With Katrina, Shizuka used what had always worked: let her listen, let her follow…. Just play and trust her to follow.
Initially Shizuka had assumed this process was to compensate for a lack of training. Yet Shizuka quickly realized that, although it differed from her previous students, Katrina was far from untrained.
Her tonality had been honed by a lifetime of being concerned with her voice. Her fingerings were liquid, born of years of not wanting her hands to make ugly motions. And her ability to play to a crowd, project emotion, follow physical cues?
Katrina had trained in that most of all.
So, of course, I wanted the book to end with Katrina being safe and cared for with the tenderness and interest that every kid deserves. What I didn’t expect was how emotional I would feel about Shizuka getting saved and taken care of. Because Light from Uncommon Stars understands something about generosity that I rarely see reflected in fiction, perhaps because it’s hard to articulate (I am struggling to articulate it right now). Receiving generosity is great, and it’s important to Katrina to be given new clothes, and money, and a safe place to sleep, and the repair of her violin. Katrina has not had the experience of receiving generosity from people. But she also hasn’t been in a position to dispense generosity, and Aoki understands that this, too, has been a lack. As she shifts out of survival mode for the first time maybe ever, Katrina possesses the resources to give help, and because she is a good girl, that’s exactly what she does. Your correspondent got pretty emoshe about it.

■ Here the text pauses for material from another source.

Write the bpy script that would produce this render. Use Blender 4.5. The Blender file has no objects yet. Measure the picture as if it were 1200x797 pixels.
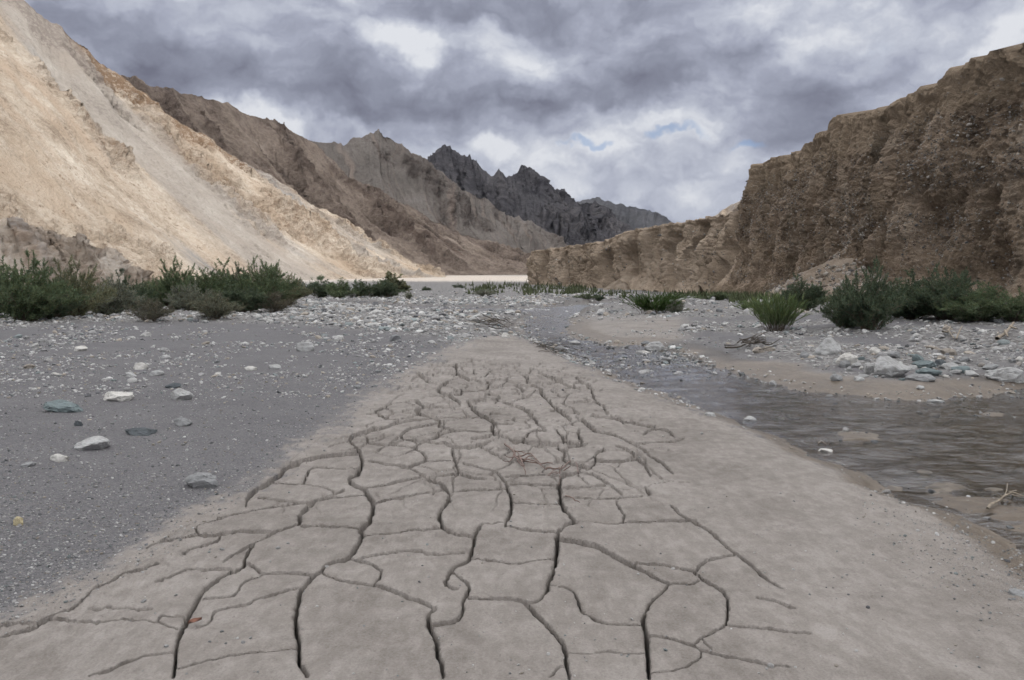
import bpy, bmesh, math, random
import numpy as np
from mathutils import Vector

random.seed(7)
RNG = np.random.default_rng(7)
scene = bpy.context.scene
COL = scene.collection

# ------------------------------------------------------------------ camera
CAM_H = 1.6            # eye height, metres
F = 900.0              # focal length in photo pixels (1200 wide)
HX, HY = 600.0, 338.0  # principal column and horizon row in the photo
cam_d = bpy.data.cameras.new("camera")
cam = bpy.data.objects.new("camera", cam_d)
COL.objects.link(cam)
cam.location = (0, 0, CAM_H)
cam.rotation_euler = (math.radians(90), 0, 0)
cam_d.sensor_width = 36.0
cam_d.lens = 36.0 * F / 1200.0
cam_d.shift_y = -(398.5 - HY) / 1200.0
cam_d.clip_start = 0.1
cam_d.clip_end = 30000
scene.camera = cam

# ------------------------------------------------------------------ light
SUN_EL, SUN_AZ = 47.0, 128.0     # azimuth clockwise from +Y: behind the camera, to the right
SUN = Vector((math.sin(math.radians(SUN_AZ)) * math.cos(math.radians(SUN_EL)),
              math.cos(math.radians(SUN_AZ)) * math.cos(math.radians(SUN_EL)),
              math.sin(math.radians(SUN_EL))))
sun_l = bpy.data.lights.new("sun", 'SUN')
sun_l.energy = 5.0
sun_l.angle = math.radians(0.5)
sun_l.color = (1.0, 0.95, 0.87)
sun_o = bpy.data.objects.new("sun", sun_l)
COL.objects.link(sun_o)
sun_o.rotation_euler = (-SUN).to_track_quat('-Z', 'Y').to_euler()

EXPO = 0.42
SKY_BASE = 0.83
HAZE_DENSITY = 2.6e-5
scene.view_settings.view_transform = 'Standard'
scene.view_settings.look = 'None'
scene.view_settings.exposure = EXPO
scene.view_settings.gamma = 1
scene.render.engine = 'CYCLES'
scene.cycles.use_denoising = True
scene.cycles.max_bounces = 10
scene.cycles.diffuse_bounces = 5
scene.cycles.volume_bounces = 0
scene.cycles.adaptive_threshold = 0.02
scene.cycles.transparent_max_bounces = 24


class Nodes:
    """Small helper round a node tree."""
    def __init__(self, tree):
        self.t = tree
        self.t.nodes.clear()

    def n(self, kind, **kw):
        nd = self.t.nodes.new(kind)
        for k, v in kw.items():
            if k.startswith('i_'):
                key = k[2:]
                key = int(key) if key.isdigit() else key.replace('_', ' ')
                self.set(nd, key, v)
            else:
                setattr(nd, k, v)
        return nd

    def set(self, nd, key, v):
        s = nd.inputs[key]
        if hasattr(v, 'is_linked') or isinstance(v, bpy.types.NodeSocket):
            self.t.links.new(v, s)
        elif isinstance(v, bpy.types.Node):
            self.t.links.new(v.outputs[0], s)
        else:
            s.default_value = v

    def math(self, op, a, b=0.0, c=None, clamp=False):
        nd = self.t.nodes.new('ShaderNodeMath')
        nd.operation = op
        nd.use_clamp = clamp
        self.set(nd, 0, a)
        self.set(nd, 1, b)
        if c is not None:
            self.set(nd, 2, c)
        return nd.outputs[0]

    def vmath(self, op, a, b=None):
        nd = self.t.nodes.new('ShaderNodeVectorMath')
        nd.operation = op
        self.set(nd, 0, a)
        if b is not None:
            self.set(nd, 1, b)
        return nd.outputs['Value'] if op in ('LENGTH', 'DOT_PRODUCT', 'DISTANCE') else nd.outputs[0]

    def mix(self, f, a, b, mode='MIX'):
        nd = self.t.nodes.new('ShaderNodeMix')
        nd.data_type = 'RGBA'
        nd.blend_type = mode
        nd.clamp_factor = True
        self.set(nd, 0, f)
        self.set(nd, 6, a)
        self.set(nd, 7, b)
        return nd.outputs[2]

    def noise(self, vec, scale, detail=4.0, rough=0.55, dist=0.0):
        nd = self.t.nodes.new('ShaderNodeTexNoise')
        if vec is not None:
            self.set(nd, 'Vector', vec)
        self.set(nd, 'Scale', scale)
        self.set(nd, 'Detail', detail)
        self.set(nd, 'Roughness', rough)
        self.set(nd, 'Distortion', dist)
        return nd.outputs[0]

    def ramp(self, f, stops):
        nd = self.t.nodes.new('ShaderNodeValToRGB')
        e = nd.color_ramp.elements
        while len(e) < len(stops):
            e.new(0.5)
        for el, (p, c) in zip(e, stops):
            el.position = p
            el.color = (*c, 1) if len(c) == 3 else c
        self.set(nd, 0, f)
        return nd.outputs[0]

    def rng(self, v, a, b, c=0.0, d=1.0, smooth=True):
        nd = self.t.nodes.new('ShaderNodeMapRange')
        nd.interpolation_type = 'SMOOTHSTEP' if smooth else 'LINEAR'
        for k, x in zip((0, 1, 2, 3, 4), (v, a, b, c, d)):
            self.set(nd, k, x)
        return nd.outputs[0]

    def mapping(self, vec, scale=(1, 1, 1), loc=(0, 0, 0), rot=(0, 0, 0)):
        nd = self.t.nodes.new('ShaderNodeMapping')
        self.set(nd, 0, vec)
        self.set(nd, 'Scale', scale)
        self.set(nd, 'Location', loc)
        self.set(nd, 'Rotation', rot)
        return nd.outputs[0]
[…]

(I still don’t feel like I’ve articulated the thing I want to say about generosity, dammit. It’s that being able to help others is its own kind of need? And when that need goes unfulfilled, it sucks? And that is why kids with trauma backgrounds often say they want to grow up to work in a job where they can help other kids like them.)
If I haven’t said as much about the third protagonist, Lan Tran (the galactic traveler who now owns a donut shop on earth but can’t get good donuts out of her replicator because the ingredient that’s missing is love), or the violin shop owner Lucy Matia whose arc is about changing her own understanding of how violins are made and maintained and what her place in that world is, it’s not because I didn’t care about those guys. It’s just because I melted all the way into Katrina and Shizuka’s relationship, how these two people enter into it with the matter-of-fact assumption that Shizuka will do harm to Katrina and it’s just a question of how much harm and when, and then the way it shifts not just into Shizuka loving Katrina like a daughter, but into Katrina stepping up to protect and care for Shizuka as well.
Ryka Aoki’s previous books came out from small publishers, which, yay for small publishers!, but it’s also awesome to see her at the start of what I hope is a long and prominent SFF career with Tor. I would like please for her to send me a list of The Best Violin Performances for a Lady Who Doesn’t Know Anything about Music (full disclosure, it’s me) to Listen to on YouTube; because she really made me feel things about violins.